In the digital age, technology is omnipresent. People clutch ever-smaller, ever-faster gadgets. At the same time, it doesn't seem like the U.S. actually manufactures much anymore.
But the technological transformation of society is nothing new; a vast range of technologies that we now take for granted has shaped our culture for a long time. The Madison Museum of Contemporary Art examines themes of industrialization, technology and our relationship with urban and rural environments in two related shows, "The Industrial Modern" (through Sept. 4) and "Picturing Technology: Land and Machine" (through Aug. 21).
Modes of transportation - and the commerce they enable - figure prominently in both shows. We see images of subways, railroads, waterways, streets. In Donald Shaw MacLaughlin's 1910 etching, The Pool of London, included in "The Industrial Modern," we see the River Thames clogged with dinghies and other kinds of boats. The iconic Tower Bridge is obscured in the background - MacLaughlin's composition makes it clear this is working London, not the picturesque city of tourist postcards.
Men of Steel, a 1941 etching by American artist Samuel L. Margolies, celebrates the gravity-defying construction workers who built major cities. From their lofty, dangerous perch on a suspended I-beam, two men are immersed in their work. Because their heads are down, they become faceless yet heroic Everymen. Margolies' sharply geometric composition highlights the rigid lines of skyscrapers and the grid of streets down below.
While "The Industrial Modern" focuses on city life mostly through prints and photographs by American and European artists, including major names like Fernand Léger and Berenice Abbott, "Picturing Technology" casts a wider net in terms of mediums and conceptual approaches to the subject.
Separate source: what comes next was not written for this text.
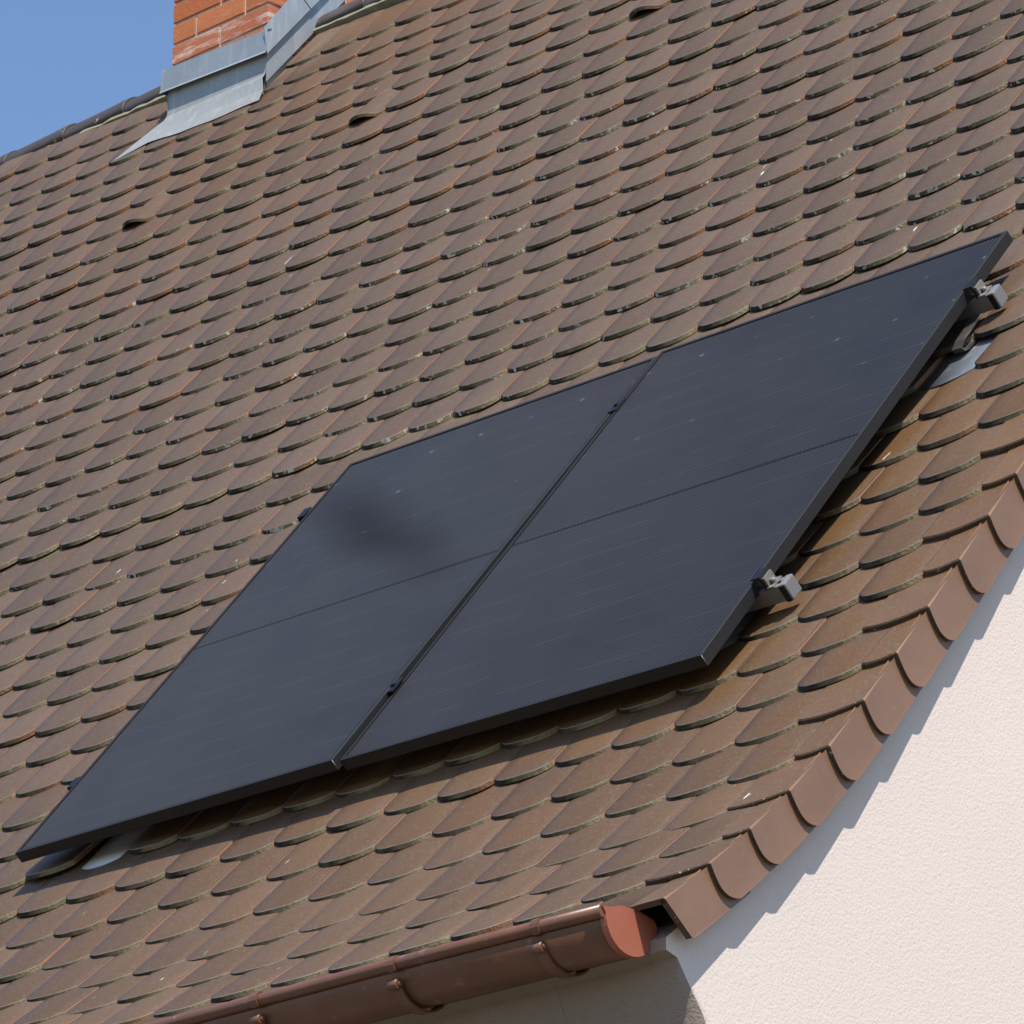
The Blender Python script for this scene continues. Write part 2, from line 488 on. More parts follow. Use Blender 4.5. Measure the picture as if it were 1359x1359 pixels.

Some of the most appealing images include O. Winston Link's crisp black-and-white photos from 1957 of steam locomotives in rural areas at night. Link's photographs are visually striking, and they are a testament to the nostalgia evoked by older technologies.
Last Light by Richard Florsheim, a 1976 color lithograph, is arresting. Distilled into a palette of black, gray and orangey-red, the print captures that fleeting time just as the sun is going down and the lights of cars and cities become visible from above (Florsheim employs a hovering, bird's-eye view).
There are numerous images of farm life, including photo series by Archie Lieberman and Thomas Frederick Arndt. Arndt's 1985 Interior, the Sellner Home, Sleepy Eye, Minnesota juxtaposes the mythology and the reality of rural life. In a typical living room, a man naps on the couch in the glow of a TV. The room is decorated with old pistols, an antique yoke, figurines of Native Americans and other items suggesting a romantic attachment to U.S. history that seems off-kilter with the banality of the scene.
Works in the exhibition both celebrate technology and its abilities to help us travel, communicate and work, and critique the mixed blessings and outright danger technology often brings.
At times, the theme is interpreted so broadly that "Picturing Technology" begins to lose a bit of its focus, but this is still an excellent chance to see a wide range of work from MMoCA's permanent collection.